Collected material:
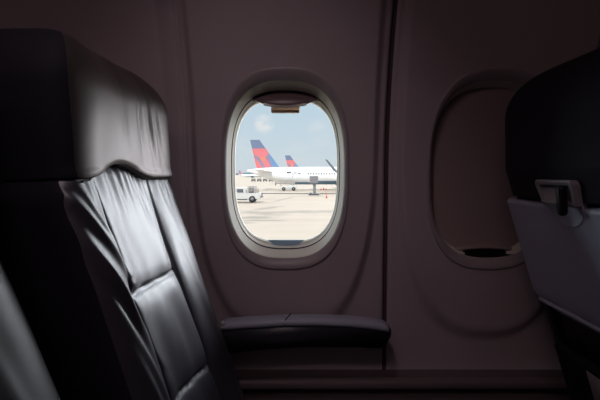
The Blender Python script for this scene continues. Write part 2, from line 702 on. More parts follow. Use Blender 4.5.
HEAD_TOP, HEAD_R = 1.160, 0.095


def head_w(z):
    w = 0.219
    zc = HEAD_TOP - HEAD_R
    if z > zc:
        q = (z - zc) / HEAD_R
        w = 0.219 - HEAD_R * 0.95 * (1 - math.sqrt(max(0, 1 - q * q)))
    return w


def build_seat():
    root = empty('passenger_seat', (0, 0, 0))
    P = {}
    zs = frange(0.36, 0.985, 176)
    P['backrest'] = obj('backrest', body(zs, lambda z: BW - 0.030 * sstep(0.91, 0.985, z), lambda z: 0.085 + DX, lambda z: -0.048 - DX / 2, 7.0, back_front, None, 150, 24, shade_cols=9), [M_LEATHER, M_COVER_SHADE], root)
    zs = frange(0.952, HEAD_TOP, 90)
    P['headrest'] = obj('headrest', body(zs, head_w, lambda z: 0.122 + DX, lambda z: -0.054 - DX / 2, 6.0, head_front, head_zoff, 110, 30, round_top=0.090, round_bot=0.002, shade_cols=15), [M_LEATHERH, M_COVER_SHADE], root)
    # piping along the headrest seam
    bm = bmesh.new()
    pts = []
    for i in range(61):
        y = -0.196 + 0.394 * i / 60
        z = 0.952 + head_zoff(y, 0.952, 1, 0.21)
        c = (1 - abs(y / BW) ** 7.0) ** (1 / 7)
        pts.append((xf(z) - 0.048 + (0.0440 + back_front(y, z - .004, .214)) * c, y, z - 0.001))
    tube(bm, pts, 0.0017, 6)
    obj('piping', bm, M_THREAD, P['headrest'])
    for ys in (SEAM_L, SEAM_R):
        bm = bmesh.new()
        pts = []
        for i in range(70):
            z = 0.955 - 0.55 * i / 69
            c = (1 - abs(ys / BW) ** 7.0) ** (1 / 7)
            pts.append((xf(z) - 0.048 + (0.0425 + back_front(ys, z, .214)) * c, ys, z))
        tube(bm, pts, 0.0013, 5)
        obj('stitch_seam', bm, M_THREAD, P['backrest'])
    # plastic shell behind
    zs = frange(0.34, 0.935, 40)
    P['back_shell'] = obj('back_shell', body(zs, lambda z: 0.219, lambda z: 0.036, lambda z: -0.078 - DX, 4.5, None, None, 40, 30), M_SHELL, root)
    # folded tray table
    zs = frange(0.652, 0.897, 40)
    P['tray_table'] = obj('tray_table', body(zs, lambda z: 0.2215, lambda z: 0.026 - 0.006 * sstep(0.70, 0.652, z), lambda z: -0.103 - DX + 0.010 * sstep(0.69, 0.655, z), 7, None, None, 60, 60, round_top=0.006, round_bot=0.010), M_TRAY, root)
    bm = bmesh.new()       # ledge near its free edge
    pts = [(xf(0.672) - 0.1165 - DX, y, 0.672) for y in frange(-0.19, 0.19, 12)]
    tube(bm, pts, 0.0045, 8)
    obj('tray_lip', bm, M_TRAY, P['tray_table'])
    for y in (-0.19, 0.19):       # hinge arms under the tray
        bm = bmesh.new()
        box(bm, (xf(0.60) - 0.100 - DX, y, 0.60), (0.014, 0.022, 0.13), 0.004, Matrix.Rotation(-math.atan(TAN), 4, 'Y'))
        obj('tray_arm', bm, M_SHELL, P['tray_table'])
    # latch plate
    xb = lambda z: TAN * (0.96 - z) - 0.1165 - DX - (0.006 if z > 0.896 else 0)
    tilt = Matrix.Rotation(-math.atan(TAN), 4, 'Y')

    YL = -0.006

    def plate_pts(s, zc, hh, off, top_w, bot_w, r=0.010):
        pts = []
        cs = [(top_w - r, hh - r, 0), (-(top_w - r), hh - r, 90), (-(bot_w - r * .4), -hh + r * .4, 180), ((bot_w - r * .4), -hh + r * .4, 270)]
        for k, (cy, cz, a0) in enumerate(cs):
            rr = r if k < 2 else r * .4
            for q in range(7):
                a = math.radians(a0 + 15 * q)
                y = (cy + rr * math.cos(a)) * s
                z = zc + (cz + rr * math.sin(a)) * (1 - (1 - s) * top_w / hh)
                pts.append((xb(0.9) - TAN * (z - 0.9) - off, y * 0.76 + YL, z))
        return pts
    bm = bmesh.new()
    rows = [[bm.verts.new(p) for p in plate_pts(s, 0.9175, 0.0225, off, 0.073, 0.064)] for s, off in ((1.0, -0.014), (1.0, 0.004), (0.97, 0.0065), (0.92, 0.0065), (0.89, 0.0035))]
    grid_faces(bm, rows, True)
    cap(bm, rows[-1])
    P['latch_plate'] = obj('latch_plate', bm, M_PLATE, root)
    bm = bmesh.new()       # slot moulded near the top of the plate
    tube(bm, [(xb(0.9) - TAN * 0.0285 - 0.0035, y, 0.9285) for y in frange(YL - 0.040, YL + 0.040, 8)], 0.0028, 8)
    obj('latch_slot', bm, M_BLACK, P['latch_plate'])
    bm = bmesh.new()
    box(bm, (xb(0.91) - 0.011, YL - 0.026, 0.905), (0.014, 0.017, 0.052), 0.0065, Matrix.Rotation(-0.12, 4, 'Y'), 3)
    obj('tray_latch', bm, M_BLACK, P['latch_plate'])
    bm = bmesh.new()       # round wear ring the latch sweeps on the tray
    rows = []
    for rr, off in ((0.0505, 0.0), (0.050, 0.0016), (0.048, 0.0016), (0.0475, 0.0004), (0.0, 0.0004)):
        rows.append([bm.verts.new((TAN * (0.96 - 0.897 + 0.8 * rr * math.sin(a)) - 0.1165 - DX - off, YL + rr * math.cos(a), 0.897 - 0.8 * rr * math.sin(a))) for a in frange(0.0, PI, 25)])
    grid_faces(bm, rows)
    obj('latch_boss', bm, M_TRAY, P['tray_table'])
    # seat pocket
    zs = frange(0.36, 0.585, 20)
    obj('seat_pocket', body(zs, lambda z: 0.18, lambda z: 0.030, lambda z: -0.112 - DX, 5, None, None, 30, 30, round_top=0.01), M_POCKET, root)
    # cushion
    bm = bmesh.new()
    box(bm, (0.34, 0, 0.355), (0.46, 0.42, 0.12), 0.045, None, 4)
    obj('seat_cushion', bm, M_LEATHER, root)
    bm = bmesh.new()
    box(bm, (0.33, 0, 0.27), (0.44, 0.40, 0.05), 0.012)
    obj('seat_pan', bm, M_SHELL, root)
    for x in (0.18, 0.50):
        for y in (-0.14, 0.14):
            bm = bmesh.new()
            tube(bm, [(x, y, 0.25), (x + 0.02, y, 0.0)], 0.018, 10)
            obj('leg', bm, M_METAL, root)
    return root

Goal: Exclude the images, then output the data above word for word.

Written answer:
The Blender Python script for this scene continues. Write part 2, from line 702 on. More parts follow. Use Blender 4.5.
HEAD_TOP, HEAD_R = 1.160, 0.095


def head_w(z):
    w = 0.219
    zc = HEAD_TOP - HEAD_R
    if z > zc:
        q = (z - zc) / HEAD_R
        w = 0.219 - HEAD_R * 0.95 * (1 - math.sqrt(max(0, 1 - q * q)))
    return w


def build_seat():
    root = empty('passenger_seat', (0, 0, 0))
    P = {}
    zs = frange(0.36, 0.985, 176)
    P['backrest'] = obj('backrest', body(zs, lambda z: BW - 0.030 * sstep(0.91, 0.985, z), lambda z: 0.085 + DX, lambda z: -0.048 - DX / 2, 7.0, back_front, None, 150, 24, shade_cols=9), [M_LEATHER, M_COVER_SHADE], root)
    zs = frange(0.952, HEAD_TOP, 90)
    P['headrest'] = obj('headrest', body(zs, head_w, lambda z: 0.122 + DX, lambda z: -0.054 - DX / 2, 6.0, head_front, head_zoff, 110, 30, round_top=0.090, round_bot=0.002, shade_cols=15), [M_LEATHERH, M_COVER_SHADE], root)
    # piping along the headrest seam
    bm = bmesh.new()
    pts = []
    for i in range(61):
        y = -0.196 + 0.394 * i / 60
        z = 0.952 + head_zoff(y, 0.952, 1, 0.21)
        c = (1 - abs(y / BW) ** 7.0) ** (1 / 7)
        pts.append((xf(z) - 0.048 + (0.0440 + back_front(y, z - .004, .214)) * c, y, z - 0.001))
    tube(bm, pts, 0.0017, 6)
    obj('piping', bm, M_THREAD, P['headrest'])
    for ys in (SEAM_L, SEAM_R):
        bm = bmesh.new()
        pts = []
        for i in range(70):
            z = 0.955 - 0.55 * i / 69
            c = (1 - abs(ys / BW) ** 7.0) ** (1 / 7)
            pts.append((xf(z) - 0.048 + (0.0425 + back_front(ys, z, .214)) * c, ys, z))
        tube(bm, pts, 0.0013, 5)
        obj('stitch_seam', bm, M_THREAD, P['backrest'])
    # plastic shell behind
    zs = frange(0.34, 0.935, 40)
    P['back_shell'] = obj('back_shell', body(zs, lambda z: 0.219, lambda z: 0.036, lambda z: -0.078 - DX, 4.5, None, None, 40, 30), M_SHELL, root)
    # folded tray table
    zs = frange(0.652, 0.897, 40)
    P['tray_table'] = obj('tray_table', body(zs, lambda z: 0.2215, lambda z: 0.026 - 0.006 * sstep(0.70, 0.652, z), lambda z: -0.103 - DX + 0.010 * sstep(0.69, 0.655, z), 7, None, None, 60, 60, round_top=0.006, round_bot=0.010), M_TRAY, root)
    bm = bmesh.new()       # ledge near its free edge
    pts = [(xf(0.672) - 0.1165 - DX, y, 0.672) for y in frange(-0.19, 0.19, 12)]
    tube(bm, pts, 0.0045, 8)
    obj('tray_lip', bm, M_TRAY, P['tray_table'])
    for y in (-0.19, 0.19):       # hinge arms under the tray
        bm = bmesh.new()
        box(bm, (xf(0.60) - 0.100 - DX, y, 0.60), (0.014, 0.022, 0.13), 0.004, Matrix.Rotation(-math.atan(TAN), 4, 'Y'))
        obj('tray_arm', bm, M_SHELL, P['tray_table'])
    # latch plate
    xb = lambda z: TAN * (0.96 - z) - 0.1165 - DX - (0.006 if z > 0.896 else 0)
    tilt = Matrix.Rotation(-math.atan(TAN), 4, 'Y')

    YL = -0.006

    def plate_pts(s, zc, hh, off, top_w, bot_w, r=0.010):
        pts = []
        cs = [(top_w - r, hh - r, 0), (-(top_w - r), hh - r, 90), (-(bot_w - r * .4), -hh + r * .4, 180), ((bot_w - r * .4), -hh + r * .4, 270)]
        for k, (cy, cz, a0) in enumerate(cs):
            rr = r if k < 2 else r * .4
            for q in range(7):
                a = math.radians(a0 + 15 * q)
                y = (cy + rr * math.cos(a)) * s
                z = zc + (cz + rr * math.sin(a)) * (1 - (1 - s) * top_w / hh)
                pts.append((xb(0.9) - TAN * (z - 0.9) - off, y * 0.76 + YL, z))
        return pts
    bm = bmesh.new()
    rows = [[bm.verts.new(p) for p in plate_pts(s, 0.9175, 0.0225, off, 0.073, 0.064)] for s, off in ((1.0, -0.014), (1.0, 0.004), (0.97, 0.0065), (0.92, 0.0065), (0.89, 0.0035))]
    grid_faces(bm, rows, True)
    cap(bm, rows[-1])
    P['latch_plate'] = obj('latch_plate', bm, M_PLATE, root)
    bm = bmesh.new()       # slot moulded near the top of the plate
    tube(bm, [(xb(0.9) - TAN * 0.0285 - 0.0035, y, 0.9285) for y in frange(YL - 0.040, YL + 0.040, 8)], 0.0028, 8)
    obj('latch_slot', bm, M_BLACK, P['latch_plate'])
    bm = bmesh.new()
    box(bm, (xb(0.91) - 0.011, YL - 0.026, 0.905), (0.014, 0.017, 0.052), 0.0065, Matrix.Rotation(-0.12, 4, 'Y'), 3)
    obj('tray_latch', bm, M_BLACK, P['latch_plate'])
    bm = bmesh.new()       # round wear ring the latch sweeps on the tray
    rows = []
    for rr, off in ((0.0505, 0.0), (0.050, 0.0016), (0.048, 0.0016), (0.0475, 0.0004), (0.0, 0.0004)):
        rows.append([bm.verts.new((TAN * (0.96 - 0.897 + 0.8 * rr * math.sin(a)) - 0.1165 - DX - off, YL + rr * math.cos(a), 0.897 - 0.8 * rr * math.sin(a))) for a in frange(0.0, PI, 25)])
    grid_faces(bm, rows)
    obj('latch_boss', bm, M_TRAY, P['tray_table'])
    # seat pocket
    zs = frange(0.36, 0.585, 20)
    obj('seat_pocket', body(zs, lambda z: 0.18, lambda z: 0.030, lambda z: -0.112 - DX, 5, None, None, 30, 30, round_top=0.01), M_POCKET, root)
    # cushion
    bm = bmesh.new()
    box(bm, (0.34, 0, 0.355), (0.46, 0.42, 0.12), 0.045, None, 4)
    obj('seat_cushion', bm, M_LEATHER, root)
    bm = bmesh.new()
    box(bm, (0.33, 0, 0.27), (0.44, 0.40, 0.05), 0.012)
    obj('seat_pan', bm, M_SHELL, root)
    for x in (0.18, 0.50):
        for y in (-0.14, 0.14):
            bm = bmesh.new()
            tube(bm, [(x, y, 0.25), (x + 0.02, y, 0.0)], 0.018, 10)
            obj('leg', bm, M_METAL, root)
    return root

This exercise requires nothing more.